◆ Task instructions: Starting at the top of the entries, restate word for word each line up to and including the one with "chainlink('chain_link', fa, fb, .02, 2.13, .11, ff, .002)".

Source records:
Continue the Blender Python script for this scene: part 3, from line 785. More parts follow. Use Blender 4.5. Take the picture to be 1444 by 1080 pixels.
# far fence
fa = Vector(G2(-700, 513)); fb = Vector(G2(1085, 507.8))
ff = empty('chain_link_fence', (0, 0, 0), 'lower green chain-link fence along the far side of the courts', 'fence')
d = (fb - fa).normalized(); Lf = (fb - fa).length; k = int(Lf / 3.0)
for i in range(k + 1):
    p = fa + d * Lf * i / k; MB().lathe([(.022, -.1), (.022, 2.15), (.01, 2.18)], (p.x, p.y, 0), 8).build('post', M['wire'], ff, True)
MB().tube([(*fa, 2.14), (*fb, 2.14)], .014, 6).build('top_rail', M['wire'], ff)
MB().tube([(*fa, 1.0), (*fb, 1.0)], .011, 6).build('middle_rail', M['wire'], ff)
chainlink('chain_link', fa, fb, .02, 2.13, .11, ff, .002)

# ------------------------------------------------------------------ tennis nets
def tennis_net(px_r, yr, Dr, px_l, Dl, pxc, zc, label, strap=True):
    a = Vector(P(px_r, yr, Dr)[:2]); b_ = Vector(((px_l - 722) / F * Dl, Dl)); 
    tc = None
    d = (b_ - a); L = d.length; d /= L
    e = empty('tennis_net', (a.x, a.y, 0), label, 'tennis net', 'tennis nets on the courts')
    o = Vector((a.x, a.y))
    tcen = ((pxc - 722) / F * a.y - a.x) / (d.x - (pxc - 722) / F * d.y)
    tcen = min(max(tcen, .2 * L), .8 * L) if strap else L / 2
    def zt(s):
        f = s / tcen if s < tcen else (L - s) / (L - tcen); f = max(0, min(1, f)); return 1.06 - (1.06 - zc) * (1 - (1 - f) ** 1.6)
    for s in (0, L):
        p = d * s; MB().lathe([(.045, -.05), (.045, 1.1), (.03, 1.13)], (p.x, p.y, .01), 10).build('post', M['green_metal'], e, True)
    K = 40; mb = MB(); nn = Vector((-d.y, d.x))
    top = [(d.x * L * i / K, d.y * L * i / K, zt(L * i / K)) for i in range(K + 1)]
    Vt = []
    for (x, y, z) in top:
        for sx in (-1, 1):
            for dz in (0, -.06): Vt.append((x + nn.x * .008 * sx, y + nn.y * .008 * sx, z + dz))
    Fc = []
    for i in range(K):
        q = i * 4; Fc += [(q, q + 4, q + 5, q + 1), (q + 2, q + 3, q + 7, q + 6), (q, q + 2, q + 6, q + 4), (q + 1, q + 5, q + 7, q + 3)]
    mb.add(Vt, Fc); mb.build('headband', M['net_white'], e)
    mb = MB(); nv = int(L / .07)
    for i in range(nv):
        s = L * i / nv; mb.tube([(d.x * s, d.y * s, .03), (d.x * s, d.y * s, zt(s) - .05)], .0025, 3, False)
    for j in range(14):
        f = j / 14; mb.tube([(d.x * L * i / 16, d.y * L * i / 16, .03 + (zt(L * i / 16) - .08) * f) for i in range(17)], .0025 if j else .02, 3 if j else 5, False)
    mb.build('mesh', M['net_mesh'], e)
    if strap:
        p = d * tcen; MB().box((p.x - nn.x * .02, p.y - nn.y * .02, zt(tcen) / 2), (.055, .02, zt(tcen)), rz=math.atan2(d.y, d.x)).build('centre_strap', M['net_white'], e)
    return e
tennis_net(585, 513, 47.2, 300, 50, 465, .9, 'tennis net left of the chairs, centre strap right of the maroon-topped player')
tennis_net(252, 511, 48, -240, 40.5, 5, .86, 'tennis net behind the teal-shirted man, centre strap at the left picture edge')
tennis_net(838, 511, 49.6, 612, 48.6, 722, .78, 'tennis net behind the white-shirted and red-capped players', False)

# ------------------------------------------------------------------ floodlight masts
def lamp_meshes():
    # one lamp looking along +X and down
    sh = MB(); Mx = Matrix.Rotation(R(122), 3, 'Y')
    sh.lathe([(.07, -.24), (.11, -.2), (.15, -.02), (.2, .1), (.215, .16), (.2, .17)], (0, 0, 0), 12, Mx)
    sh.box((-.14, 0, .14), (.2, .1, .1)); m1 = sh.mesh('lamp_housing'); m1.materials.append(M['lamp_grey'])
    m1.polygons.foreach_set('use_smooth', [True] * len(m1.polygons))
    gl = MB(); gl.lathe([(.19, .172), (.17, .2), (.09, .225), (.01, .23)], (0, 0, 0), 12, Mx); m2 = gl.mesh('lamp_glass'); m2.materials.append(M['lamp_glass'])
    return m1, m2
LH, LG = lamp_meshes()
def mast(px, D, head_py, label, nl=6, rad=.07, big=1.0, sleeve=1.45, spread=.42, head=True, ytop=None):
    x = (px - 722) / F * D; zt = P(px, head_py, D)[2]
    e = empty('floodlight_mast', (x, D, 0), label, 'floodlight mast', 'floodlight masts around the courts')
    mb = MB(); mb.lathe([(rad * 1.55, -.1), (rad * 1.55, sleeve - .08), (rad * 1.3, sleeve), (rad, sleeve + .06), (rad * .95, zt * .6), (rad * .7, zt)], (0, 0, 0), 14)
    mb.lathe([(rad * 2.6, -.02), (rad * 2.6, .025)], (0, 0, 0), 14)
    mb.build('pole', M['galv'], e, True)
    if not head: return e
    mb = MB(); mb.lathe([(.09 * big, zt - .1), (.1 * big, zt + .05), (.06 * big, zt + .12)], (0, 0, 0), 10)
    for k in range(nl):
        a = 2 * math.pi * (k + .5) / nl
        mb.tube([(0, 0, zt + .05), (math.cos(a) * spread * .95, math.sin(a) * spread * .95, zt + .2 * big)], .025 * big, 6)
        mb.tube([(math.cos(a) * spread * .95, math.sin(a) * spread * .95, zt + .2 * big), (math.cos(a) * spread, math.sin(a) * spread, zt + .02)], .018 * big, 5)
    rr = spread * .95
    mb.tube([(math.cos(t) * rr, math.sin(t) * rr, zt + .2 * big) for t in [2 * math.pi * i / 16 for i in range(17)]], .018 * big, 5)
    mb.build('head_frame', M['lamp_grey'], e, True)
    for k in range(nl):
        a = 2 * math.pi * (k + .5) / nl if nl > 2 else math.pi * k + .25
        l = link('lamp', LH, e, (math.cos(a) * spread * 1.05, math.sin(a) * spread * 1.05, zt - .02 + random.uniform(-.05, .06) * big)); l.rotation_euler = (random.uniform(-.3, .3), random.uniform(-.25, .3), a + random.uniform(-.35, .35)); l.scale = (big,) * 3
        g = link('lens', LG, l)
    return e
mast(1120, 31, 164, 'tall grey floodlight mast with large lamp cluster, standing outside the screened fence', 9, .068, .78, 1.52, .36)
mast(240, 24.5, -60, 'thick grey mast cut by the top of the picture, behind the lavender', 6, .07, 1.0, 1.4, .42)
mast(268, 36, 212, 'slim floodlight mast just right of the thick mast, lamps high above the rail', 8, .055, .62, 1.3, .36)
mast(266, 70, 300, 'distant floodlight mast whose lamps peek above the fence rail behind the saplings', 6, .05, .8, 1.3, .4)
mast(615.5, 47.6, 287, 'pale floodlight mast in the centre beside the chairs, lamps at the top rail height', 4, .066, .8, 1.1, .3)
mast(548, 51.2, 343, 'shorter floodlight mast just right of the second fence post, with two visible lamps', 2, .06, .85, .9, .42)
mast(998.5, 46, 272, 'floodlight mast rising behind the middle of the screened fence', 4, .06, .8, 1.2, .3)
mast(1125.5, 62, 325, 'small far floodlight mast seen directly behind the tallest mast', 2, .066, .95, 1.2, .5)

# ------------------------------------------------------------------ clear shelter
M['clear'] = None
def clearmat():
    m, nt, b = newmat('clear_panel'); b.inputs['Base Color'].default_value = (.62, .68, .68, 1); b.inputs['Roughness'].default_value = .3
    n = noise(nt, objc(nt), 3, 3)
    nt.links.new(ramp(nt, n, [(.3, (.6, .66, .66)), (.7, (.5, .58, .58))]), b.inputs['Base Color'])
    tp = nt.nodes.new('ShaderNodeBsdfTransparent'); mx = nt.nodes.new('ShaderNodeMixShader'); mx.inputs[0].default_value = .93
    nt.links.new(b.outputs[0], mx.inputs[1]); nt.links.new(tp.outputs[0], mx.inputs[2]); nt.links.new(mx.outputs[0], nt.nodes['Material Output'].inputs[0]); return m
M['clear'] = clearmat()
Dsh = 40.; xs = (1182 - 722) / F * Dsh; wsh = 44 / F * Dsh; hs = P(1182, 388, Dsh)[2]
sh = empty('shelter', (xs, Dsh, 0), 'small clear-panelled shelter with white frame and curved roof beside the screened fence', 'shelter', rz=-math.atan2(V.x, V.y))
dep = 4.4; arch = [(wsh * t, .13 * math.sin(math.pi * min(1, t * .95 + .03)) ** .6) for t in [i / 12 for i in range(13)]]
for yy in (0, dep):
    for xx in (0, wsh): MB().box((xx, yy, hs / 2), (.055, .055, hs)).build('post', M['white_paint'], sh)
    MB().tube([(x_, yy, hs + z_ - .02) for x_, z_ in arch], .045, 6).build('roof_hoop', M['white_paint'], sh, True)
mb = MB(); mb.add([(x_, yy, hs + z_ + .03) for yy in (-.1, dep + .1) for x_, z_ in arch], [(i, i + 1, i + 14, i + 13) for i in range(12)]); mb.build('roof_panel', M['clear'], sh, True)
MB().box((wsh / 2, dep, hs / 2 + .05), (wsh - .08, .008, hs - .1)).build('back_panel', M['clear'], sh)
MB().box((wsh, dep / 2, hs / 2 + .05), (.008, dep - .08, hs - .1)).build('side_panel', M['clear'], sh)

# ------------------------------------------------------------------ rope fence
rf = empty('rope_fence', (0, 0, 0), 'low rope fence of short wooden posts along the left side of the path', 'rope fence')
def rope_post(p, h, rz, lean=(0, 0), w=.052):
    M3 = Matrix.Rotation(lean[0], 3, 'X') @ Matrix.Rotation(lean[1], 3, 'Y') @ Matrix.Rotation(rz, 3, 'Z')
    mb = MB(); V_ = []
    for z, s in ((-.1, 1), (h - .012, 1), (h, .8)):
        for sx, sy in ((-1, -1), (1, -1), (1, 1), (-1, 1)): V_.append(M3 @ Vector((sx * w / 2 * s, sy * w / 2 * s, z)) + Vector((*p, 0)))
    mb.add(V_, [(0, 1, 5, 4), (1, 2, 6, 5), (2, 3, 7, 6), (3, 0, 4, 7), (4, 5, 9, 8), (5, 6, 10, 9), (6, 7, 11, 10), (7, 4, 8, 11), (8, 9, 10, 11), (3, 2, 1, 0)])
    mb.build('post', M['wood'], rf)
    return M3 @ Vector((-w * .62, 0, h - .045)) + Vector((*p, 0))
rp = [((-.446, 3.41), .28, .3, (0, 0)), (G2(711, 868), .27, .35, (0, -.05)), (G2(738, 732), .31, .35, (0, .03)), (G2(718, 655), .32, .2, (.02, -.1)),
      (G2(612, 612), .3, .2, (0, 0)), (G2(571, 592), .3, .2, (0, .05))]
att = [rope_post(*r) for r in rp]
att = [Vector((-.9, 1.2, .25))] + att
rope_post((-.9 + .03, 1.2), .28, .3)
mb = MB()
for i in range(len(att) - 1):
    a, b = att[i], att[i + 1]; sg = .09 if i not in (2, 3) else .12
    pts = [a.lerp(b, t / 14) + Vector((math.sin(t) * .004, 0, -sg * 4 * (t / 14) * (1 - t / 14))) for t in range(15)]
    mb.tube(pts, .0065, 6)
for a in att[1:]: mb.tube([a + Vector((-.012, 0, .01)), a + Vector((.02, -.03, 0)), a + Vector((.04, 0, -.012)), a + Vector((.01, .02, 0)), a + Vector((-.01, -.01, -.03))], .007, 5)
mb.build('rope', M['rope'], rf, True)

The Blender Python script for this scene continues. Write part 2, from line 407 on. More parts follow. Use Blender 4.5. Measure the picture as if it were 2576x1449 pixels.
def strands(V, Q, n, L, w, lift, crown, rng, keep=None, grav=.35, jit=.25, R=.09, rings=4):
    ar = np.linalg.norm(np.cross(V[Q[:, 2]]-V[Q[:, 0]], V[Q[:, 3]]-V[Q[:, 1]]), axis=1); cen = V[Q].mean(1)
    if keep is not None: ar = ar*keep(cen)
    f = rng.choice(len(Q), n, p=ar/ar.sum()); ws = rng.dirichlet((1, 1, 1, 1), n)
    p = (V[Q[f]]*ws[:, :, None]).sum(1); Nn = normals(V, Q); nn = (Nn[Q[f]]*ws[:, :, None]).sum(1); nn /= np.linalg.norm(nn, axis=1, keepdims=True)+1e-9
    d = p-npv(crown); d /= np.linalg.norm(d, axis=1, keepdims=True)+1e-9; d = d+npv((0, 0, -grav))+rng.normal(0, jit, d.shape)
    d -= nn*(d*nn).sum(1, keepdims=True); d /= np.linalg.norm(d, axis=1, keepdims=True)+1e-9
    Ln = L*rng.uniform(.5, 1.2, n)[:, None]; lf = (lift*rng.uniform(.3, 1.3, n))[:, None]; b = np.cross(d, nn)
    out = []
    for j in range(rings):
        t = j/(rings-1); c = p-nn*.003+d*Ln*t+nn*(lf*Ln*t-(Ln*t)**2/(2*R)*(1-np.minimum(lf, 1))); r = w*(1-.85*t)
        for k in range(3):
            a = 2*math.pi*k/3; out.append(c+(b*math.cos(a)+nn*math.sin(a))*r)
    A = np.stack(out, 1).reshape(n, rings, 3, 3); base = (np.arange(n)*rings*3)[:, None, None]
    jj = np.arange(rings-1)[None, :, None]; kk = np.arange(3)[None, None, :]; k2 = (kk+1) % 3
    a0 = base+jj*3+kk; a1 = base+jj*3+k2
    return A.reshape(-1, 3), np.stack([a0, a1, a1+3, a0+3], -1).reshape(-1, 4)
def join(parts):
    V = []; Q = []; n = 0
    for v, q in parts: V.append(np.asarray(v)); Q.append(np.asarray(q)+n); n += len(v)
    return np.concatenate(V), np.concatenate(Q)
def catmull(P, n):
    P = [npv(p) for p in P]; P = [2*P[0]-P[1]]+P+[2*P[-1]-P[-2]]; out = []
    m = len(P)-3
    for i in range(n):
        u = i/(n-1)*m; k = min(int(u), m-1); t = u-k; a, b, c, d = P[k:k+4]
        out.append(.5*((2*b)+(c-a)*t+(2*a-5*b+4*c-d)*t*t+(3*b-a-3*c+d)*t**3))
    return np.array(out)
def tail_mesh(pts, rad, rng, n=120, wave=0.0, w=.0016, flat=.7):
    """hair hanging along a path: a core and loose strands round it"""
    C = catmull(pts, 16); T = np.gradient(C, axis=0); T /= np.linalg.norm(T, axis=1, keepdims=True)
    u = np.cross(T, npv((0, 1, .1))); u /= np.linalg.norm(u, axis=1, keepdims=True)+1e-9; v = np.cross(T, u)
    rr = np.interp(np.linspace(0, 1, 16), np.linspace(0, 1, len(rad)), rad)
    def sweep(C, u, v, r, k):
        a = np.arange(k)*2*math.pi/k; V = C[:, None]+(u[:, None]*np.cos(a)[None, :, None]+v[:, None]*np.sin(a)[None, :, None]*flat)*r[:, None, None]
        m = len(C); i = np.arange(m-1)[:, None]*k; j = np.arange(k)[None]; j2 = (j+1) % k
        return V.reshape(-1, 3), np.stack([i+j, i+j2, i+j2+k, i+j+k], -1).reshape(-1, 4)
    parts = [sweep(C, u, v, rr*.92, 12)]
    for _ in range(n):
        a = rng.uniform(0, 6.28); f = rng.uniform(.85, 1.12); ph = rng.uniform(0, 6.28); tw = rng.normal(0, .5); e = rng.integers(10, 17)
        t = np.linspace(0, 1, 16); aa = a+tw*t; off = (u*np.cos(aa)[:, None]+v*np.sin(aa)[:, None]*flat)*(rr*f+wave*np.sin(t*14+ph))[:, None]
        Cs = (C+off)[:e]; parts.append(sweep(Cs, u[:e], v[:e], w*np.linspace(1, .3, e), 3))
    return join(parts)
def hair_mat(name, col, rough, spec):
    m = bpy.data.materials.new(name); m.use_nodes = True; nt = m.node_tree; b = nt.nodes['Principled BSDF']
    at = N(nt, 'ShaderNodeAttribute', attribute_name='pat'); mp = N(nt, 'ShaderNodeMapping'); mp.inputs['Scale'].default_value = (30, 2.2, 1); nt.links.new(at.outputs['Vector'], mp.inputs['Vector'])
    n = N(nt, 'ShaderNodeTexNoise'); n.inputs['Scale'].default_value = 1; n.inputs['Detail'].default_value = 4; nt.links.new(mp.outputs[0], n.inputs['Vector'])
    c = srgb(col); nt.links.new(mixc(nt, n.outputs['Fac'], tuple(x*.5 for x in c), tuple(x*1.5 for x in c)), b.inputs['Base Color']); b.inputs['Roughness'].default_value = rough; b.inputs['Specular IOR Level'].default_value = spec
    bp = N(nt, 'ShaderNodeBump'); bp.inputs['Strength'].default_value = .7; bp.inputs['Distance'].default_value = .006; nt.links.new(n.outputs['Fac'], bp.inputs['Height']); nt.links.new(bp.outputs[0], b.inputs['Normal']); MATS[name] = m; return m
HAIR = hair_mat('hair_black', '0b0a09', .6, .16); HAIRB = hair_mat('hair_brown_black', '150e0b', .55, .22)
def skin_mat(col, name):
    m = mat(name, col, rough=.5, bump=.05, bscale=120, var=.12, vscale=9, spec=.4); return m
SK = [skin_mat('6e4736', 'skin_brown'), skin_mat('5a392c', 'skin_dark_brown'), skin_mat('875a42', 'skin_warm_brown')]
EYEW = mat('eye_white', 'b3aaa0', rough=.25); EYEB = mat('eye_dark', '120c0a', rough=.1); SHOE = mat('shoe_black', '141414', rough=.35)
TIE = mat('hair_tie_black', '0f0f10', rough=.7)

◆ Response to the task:
Continue the Blender Python script for this scene: part 3, from line 785. More parts follow. Use Blender 4.5. Take the picture to be 1444 by 1080 pixels.
# far fence
fa = Vector(G2(-700, 513)); fb = Vector(G2(1085, 507.8))
ff = empty('chain_link_fence', (0, 0, 0), 'lower green chain-link fence along the far side of the courts', 'fence')
d = (fb - fa).normalized(); Lf = (fb - fa).length; k = int(Lf / 3.0)
for i in range(k + 1):
    p = fa + d * Lf * i / k; MB().lathe([(.022, -.1), (.022, 2.15), (.01, 2.18)], (p.x, p.y, 0), 8).build('post', M['wire'], ff, True)
MB().tube([(*fa, 2.14), (*fb, 2.14)], .014, 6).build('top_rail', M['wire'], ff)
MB().tube([(*fa, 1.0), (*fb, 1.0)], .011, 6).build('middle_rail', M['wire'], ff)
chainlink('chain_link', fa, fb, .02, 2.13, .11, ff, .002)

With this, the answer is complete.